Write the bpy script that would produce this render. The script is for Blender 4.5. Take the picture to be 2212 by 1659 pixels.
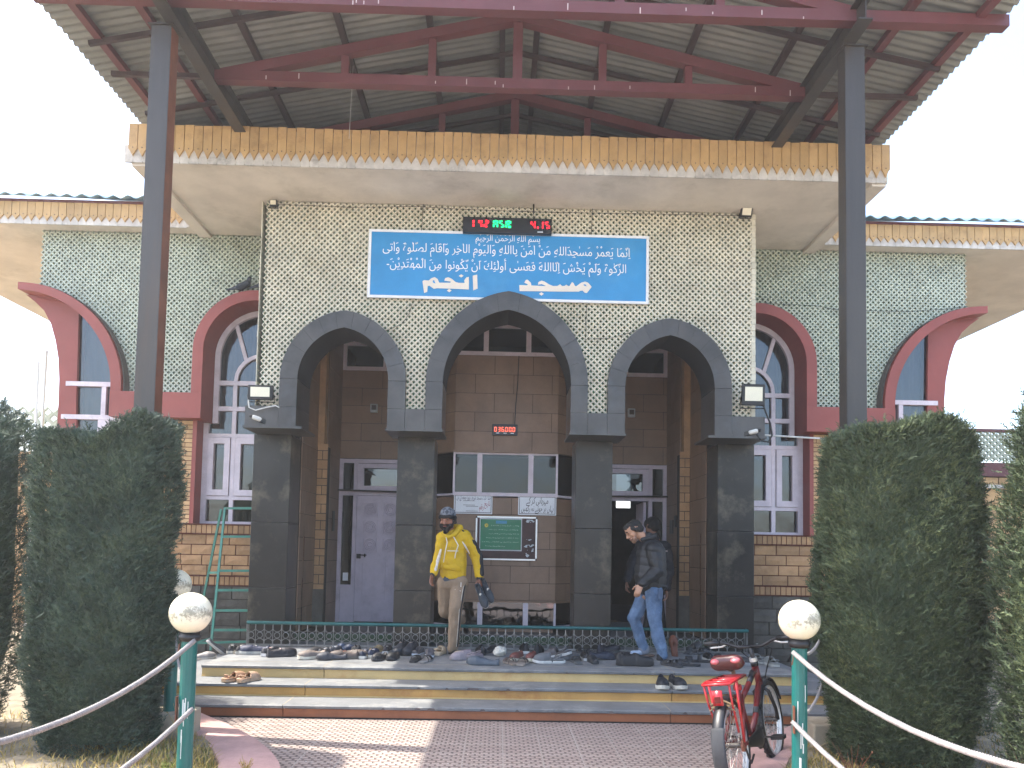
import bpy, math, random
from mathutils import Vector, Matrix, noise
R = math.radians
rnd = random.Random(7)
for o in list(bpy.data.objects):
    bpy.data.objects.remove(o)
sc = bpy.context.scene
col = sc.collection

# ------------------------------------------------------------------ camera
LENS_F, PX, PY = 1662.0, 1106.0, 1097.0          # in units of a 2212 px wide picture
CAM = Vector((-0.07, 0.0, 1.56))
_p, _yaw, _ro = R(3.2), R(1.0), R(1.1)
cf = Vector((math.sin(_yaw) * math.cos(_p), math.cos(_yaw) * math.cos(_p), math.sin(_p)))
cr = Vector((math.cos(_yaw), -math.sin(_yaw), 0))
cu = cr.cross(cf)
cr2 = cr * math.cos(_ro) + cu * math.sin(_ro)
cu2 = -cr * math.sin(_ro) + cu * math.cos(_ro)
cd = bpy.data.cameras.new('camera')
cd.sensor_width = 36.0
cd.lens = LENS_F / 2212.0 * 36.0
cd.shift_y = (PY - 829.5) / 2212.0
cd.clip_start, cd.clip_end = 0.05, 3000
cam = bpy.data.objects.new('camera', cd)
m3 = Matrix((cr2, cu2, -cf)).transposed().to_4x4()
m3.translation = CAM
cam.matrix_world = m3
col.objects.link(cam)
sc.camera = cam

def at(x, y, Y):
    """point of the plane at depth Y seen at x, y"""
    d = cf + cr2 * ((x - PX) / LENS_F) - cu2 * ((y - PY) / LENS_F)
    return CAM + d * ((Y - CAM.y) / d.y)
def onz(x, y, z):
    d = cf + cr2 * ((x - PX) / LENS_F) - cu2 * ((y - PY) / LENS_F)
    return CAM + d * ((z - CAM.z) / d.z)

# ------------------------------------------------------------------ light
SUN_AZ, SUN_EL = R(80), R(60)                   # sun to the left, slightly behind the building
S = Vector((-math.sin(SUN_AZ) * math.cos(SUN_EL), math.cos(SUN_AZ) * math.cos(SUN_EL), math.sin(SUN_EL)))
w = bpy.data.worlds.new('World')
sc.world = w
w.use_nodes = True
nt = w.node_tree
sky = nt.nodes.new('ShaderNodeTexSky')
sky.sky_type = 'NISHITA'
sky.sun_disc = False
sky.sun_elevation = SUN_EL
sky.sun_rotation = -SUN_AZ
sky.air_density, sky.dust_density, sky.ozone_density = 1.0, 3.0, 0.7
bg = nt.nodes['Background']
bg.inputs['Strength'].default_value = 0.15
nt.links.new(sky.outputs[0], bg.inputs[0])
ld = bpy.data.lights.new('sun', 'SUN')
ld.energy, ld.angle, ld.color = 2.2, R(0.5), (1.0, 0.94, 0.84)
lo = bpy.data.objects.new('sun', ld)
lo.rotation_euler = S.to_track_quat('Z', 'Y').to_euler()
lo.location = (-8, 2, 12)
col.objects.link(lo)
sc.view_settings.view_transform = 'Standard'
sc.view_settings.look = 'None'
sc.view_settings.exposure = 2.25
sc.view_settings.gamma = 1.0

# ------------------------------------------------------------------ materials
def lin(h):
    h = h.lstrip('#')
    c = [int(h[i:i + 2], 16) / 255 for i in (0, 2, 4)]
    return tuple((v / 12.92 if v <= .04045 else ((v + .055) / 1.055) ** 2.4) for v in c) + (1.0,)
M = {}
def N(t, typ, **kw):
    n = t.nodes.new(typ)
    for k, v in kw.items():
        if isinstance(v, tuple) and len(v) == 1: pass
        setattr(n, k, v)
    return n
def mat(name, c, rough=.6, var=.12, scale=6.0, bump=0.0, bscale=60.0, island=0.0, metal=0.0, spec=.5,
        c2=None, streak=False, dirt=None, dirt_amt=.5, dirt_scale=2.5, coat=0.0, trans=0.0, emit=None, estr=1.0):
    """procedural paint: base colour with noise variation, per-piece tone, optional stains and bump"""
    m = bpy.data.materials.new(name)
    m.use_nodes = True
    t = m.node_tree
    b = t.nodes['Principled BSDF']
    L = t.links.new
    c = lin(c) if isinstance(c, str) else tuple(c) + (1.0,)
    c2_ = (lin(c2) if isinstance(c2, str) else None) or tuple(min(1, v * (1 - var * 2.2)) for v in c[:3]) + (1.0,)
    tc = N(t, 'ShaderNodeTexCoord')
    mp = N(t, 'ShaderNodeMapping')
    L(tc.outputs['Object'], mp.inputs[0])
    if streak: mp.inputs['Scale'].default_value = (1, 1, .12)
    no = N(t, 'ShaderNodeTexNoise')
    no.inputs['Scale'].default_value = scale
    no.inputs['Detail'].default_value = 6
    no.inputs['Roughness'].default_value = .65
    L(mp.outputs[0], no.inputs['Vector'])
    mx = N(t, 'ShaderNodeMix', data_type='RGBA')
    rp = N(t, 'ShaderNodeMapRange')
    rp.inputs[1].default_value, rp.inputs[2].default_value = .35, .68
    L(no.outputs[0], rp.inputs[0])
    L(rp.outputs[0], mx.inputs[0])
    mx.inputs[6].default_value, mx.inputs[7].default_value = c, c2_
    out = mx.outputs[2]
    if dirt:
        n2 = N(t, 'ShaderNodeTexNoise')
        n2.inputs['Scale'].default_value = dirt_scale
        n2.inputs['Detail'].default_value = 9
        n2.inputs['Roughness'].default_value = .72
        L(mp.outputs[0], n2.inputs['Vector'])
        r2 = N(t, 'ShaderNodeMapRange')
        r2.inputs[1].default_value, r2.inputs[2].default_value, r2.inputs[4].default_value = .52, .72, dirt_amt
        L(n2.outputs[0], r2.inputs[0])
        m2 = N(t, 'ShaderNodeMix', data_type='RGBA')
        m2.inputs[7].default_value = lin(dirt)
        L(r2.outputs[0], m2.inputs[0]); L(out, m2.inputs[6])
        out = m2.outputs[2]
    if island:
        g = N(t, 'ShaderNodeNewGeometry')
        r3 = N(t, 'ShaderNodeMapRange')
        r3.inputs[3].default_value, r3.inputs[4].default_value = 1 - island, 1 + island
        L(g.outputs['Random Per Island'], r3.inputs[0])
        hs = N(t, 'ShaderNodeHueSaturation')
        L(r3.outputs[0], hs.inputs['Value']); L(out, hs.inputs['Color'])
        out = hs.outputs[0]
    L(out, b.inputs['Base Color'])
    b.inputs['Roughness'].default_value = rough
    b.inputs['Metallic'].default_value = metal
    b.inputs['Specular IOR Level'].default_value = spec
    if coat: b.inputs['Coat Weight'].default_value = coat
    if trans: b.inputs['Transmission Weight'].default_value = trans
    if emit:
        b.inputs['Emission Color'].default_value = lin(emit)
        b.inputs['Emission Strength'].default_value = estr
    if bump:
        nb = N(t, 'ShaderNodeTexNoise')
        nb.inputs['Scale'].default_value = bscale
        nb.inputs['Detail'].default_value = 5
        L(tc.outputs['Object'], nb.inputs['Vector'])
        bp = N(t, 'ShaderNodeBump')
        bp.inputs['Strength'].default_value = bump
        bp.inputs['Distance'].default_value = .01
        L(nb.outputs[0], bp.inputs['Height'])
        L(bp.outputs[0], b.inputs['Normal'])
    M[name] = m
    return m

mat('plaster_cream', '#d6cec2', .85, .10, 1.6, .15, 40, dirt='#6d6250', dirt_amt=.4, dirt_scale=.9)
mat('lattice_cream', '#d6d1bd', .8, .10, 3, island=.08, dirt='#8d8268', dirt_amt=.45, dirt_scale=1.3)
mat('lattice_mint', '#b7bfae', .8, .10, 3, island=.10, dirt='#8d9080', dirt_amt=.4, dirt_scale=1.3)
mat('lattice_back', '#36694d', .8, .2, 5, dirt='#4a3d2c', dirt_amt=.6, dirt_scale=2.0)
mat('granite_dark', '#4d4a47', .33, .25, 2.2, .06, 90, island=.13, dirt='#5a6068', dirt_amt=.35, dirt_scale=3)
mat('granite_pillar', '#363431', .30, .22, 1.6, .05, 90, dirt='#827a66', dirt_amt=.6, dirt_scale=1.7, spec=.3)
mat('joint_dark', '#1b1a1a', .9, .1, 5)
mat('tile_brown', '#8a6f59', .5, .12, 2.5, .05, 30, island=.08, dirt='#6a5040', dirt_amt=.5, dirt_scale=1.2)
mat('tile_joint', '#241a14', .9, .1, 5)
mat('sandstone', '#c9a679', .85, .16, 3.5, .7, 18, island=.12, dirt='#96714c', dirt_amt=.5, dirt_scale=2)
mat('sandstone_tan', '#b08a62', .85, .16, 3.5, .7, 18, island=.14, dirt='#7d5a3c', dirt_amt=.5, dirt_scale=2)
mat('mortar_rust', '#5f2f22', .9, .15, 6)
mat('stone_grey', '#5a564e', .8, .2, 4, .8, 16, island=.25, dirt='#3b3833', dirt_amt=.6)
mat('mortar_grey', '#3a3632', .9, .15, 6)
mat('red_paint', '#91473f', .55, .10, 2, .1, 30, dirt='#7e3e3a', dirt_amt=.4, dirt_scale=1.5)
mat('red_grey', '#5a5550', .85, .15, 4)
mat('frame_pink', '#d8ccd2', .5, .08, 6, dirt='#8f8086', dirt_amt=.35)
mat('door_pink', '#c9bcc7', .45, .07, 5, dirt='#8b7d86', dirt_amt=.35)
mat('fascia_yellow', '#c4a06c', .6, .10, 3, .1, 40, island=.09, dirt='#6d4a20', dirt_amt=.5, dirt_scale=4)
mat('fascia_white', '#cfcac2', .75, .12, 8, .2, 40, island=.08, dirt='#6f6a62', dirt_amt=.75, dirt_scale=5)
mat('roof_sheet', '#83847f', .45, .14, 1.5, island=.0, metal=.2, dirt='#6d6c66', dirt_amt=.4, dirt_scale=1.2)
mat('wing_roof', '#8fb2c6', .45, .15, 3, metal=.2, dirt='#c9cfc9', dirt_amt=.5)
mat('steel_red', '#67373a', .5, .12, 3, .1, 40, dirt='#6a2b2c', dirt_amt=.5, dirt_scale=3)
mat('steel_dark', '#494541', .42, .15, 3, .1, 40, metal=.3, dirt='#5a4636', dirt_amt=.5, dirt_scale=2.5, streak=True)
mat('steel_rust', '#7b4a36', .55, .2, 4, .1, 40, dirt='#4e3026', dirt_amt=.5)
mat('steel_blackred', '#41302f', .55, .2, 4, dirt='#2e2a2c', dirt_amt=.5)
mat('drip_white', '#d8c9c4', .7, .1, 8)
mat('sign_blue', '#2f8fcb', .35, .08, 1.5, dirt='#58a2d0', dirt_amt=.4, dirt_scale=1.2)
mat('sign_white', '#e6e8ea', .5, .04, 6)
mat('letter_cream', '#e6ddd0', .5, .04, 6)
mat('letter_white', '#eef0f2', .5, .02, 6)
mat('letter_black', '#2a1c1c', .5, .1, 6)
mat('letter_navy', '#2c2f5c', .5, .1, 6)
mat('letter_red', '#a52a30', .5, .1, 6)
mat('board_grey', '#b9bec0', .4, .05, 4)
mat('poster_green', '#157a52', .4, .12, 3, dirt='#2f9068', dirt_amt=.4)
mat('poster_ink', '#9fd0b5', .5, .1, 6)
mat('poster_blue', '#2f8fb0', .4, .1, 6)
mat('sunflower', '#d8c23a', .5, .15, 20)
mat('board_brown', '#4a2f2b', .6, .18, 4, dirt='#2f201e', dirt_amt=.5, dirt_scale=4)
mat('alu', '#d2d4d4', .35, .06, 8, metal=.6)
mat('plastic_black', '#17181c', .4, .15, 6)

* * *

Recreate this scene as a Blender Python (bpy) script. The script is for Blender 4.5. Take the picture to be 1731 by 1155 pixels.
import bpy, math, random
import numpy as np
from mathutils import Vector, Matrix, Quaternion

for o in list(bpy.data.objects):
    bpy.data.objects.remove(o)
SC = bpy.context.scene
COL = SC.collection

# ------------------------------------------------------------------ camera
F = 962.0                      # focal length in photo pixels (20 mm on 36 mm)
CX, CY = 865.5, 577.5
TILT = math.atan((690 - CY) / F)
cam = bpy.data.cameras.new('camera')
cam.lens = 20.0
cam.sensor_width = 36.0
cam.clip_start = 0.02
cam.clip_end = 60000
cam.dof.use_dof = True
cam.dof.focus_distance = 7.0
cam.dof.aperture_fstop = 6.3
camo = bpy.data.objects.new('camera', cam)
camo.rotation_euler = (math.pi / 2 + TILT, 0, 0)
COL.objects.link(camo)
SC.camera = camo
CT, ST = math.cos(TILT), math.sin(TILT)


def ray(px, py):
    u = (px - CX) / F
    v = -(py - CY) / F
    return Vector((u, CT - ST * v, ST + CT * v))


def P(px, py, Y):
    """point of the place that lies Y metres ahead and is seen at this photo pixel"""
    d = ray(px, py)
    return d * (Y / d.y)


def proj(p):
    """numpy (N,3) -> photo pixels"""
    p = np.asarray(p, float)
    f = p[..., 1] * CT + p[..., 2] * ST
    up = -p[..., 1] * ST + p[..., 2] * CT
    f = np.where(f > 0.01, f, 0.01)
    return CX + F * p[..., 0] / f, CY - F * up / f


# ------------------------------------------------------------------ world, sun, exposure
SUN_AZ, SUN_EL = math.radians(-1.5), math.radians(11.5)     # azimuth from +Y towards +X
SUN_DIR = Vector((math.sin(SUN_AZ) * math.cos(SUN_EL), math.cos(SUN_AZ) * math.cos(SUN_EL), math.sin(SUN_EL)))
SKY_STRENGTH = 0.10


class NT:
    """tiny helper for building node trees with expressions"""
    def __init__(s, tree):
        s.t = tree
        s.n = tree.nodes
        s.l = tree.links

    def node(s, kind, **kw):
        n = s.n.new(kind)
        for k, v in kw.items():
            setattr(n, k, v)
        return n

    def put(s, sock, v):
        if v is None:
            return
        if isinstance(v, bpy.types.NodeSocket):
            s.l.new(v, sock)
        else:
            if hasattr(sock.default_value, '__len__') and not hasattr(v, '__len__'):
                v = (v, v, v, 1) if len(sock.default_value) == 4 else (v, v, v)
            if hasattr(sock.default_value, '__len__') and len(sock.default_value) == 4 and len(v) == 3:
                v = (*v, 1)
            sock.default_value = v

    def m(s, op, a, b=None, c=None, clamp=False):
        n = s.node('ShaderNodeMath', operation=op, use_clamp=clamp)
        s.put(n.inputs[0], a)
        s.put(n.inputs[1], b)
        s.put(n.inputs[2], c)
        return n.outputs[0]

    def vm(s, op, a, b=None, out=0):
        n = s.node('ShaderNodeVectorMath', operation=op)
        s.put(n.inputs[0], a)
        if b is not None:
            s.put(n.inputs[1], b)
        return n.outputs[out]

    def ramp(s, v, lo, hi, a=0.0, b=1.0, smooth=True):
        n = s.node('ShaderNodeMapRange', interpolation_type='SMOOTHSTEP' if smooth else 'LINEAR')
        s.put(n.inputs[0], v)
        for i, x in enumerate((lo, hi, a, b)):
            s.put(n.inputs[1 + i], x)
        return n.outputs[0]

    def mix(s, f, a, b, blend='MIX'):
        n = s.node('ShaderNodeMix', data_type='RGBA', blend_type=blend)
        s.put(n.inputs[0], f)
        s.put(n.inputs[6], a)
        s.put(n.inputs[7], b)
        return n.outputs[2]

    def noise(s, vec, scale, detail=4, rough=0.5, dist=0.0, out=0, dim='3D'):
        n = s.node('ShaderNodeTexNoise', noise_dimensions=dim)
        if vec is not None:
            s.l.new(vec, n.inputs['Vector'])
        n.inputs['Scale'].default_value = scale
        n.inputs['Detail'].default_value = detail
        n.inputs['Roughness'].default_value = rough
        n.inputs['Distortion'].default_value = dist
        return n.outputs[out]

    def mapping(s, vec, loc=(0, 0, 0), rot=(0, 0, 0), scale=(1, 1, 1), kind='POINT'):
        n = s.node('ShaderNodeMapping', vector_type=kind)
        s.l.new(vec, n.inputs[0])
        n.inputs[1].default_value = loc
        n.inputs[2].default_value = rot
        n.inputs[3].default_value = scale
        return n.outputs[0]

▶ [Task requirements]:
Print only the run of lines that begins with the line containing "Recreate this scene" and ends with the line containing "from mathutils import Vector, Matrix, Quaternion", both included, exactly as they read.

▶ [Worked solution]:
Recreate this scene as a Blender Python (bpy) script. The script is for Blender 4.5. Take the picture to be 1731 by 1155 pixels.
import bpy, math, random
import numpy as np
from mathutils import Vector, Matrix, Quaternion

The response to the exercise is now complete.